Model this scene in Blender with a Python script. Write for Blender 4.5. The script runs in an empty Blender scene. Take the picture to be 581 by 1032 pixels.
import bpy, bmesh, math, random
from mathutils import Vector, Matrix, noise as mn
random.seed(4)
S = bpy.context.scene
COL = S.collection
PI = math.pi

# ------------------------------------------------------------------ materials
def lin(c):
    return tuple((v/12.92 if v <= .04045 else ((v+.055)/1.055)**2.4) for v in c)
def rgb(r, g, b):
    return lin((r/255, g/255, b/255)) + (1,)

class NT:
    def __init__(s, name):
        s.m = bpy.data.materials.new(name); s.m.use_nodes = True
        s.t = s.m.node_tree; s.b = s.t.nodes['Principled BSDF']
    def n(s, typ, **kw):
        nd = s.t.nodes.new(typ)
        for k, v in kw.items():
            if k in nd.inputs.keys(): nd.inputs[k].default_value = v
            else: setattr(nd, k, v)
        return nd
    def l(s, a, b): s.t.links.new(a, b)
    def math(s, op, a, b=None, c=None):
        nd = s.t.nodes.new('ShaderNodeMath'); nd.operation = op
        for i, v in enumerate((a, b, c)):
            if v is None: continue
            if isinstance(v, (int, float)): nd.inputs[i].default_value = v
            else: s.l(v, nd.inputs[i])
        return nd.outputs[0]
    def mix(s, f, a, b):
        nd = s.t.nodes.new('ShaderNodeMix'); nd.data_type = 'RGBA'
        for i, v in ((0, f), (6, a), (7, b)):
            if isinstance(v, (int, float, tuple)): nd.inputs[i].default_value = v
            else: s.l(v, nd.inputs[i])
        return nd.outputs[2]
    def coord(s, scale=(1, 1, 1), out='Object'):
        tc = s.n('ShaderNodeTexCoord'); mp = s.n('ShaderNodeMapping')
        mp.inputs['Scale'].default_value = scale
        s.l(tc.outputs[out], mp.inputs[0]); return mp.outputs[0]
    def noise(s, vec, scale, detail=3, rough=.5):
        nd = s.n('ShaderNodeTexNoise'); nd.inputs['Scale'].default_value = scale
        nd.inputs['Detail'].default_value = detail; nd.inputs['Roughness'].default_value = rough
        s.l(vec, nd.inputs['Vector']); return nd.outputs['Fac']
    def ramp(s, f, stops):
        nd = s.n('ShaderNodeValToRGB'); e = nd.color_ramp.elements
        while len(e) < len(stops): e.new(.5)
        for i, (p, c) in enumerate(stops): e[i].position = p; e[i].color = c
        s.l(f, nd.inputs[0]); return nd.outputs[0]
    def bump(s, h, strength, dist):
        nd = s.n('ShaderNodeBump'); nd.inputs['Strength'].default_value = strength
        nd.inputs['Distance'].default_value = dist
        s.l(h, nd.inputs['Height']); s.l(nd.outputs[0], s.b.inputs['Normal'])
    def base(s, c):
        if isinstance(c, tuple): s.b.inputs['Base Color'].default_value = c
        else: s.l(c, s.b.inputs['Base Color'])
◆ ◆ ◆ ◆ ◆
Written task: Please print the material above exactly as it appears, from its first line through the line containing "PI = math.pi", inclusive, and stop there.

Solution to this exercise:
Model this scene in Blender with a Python script. Write for Blender 4.5. The script runs in an empty Blender scene. Take the picture to be 581 by 1032 pixels.
import bpy, bmesh, math, random
from mathutils import Vector, Matrix, noise as mn
random.seed(4)
S = bpy.context.scene
COL = S.collection
PI = math.pi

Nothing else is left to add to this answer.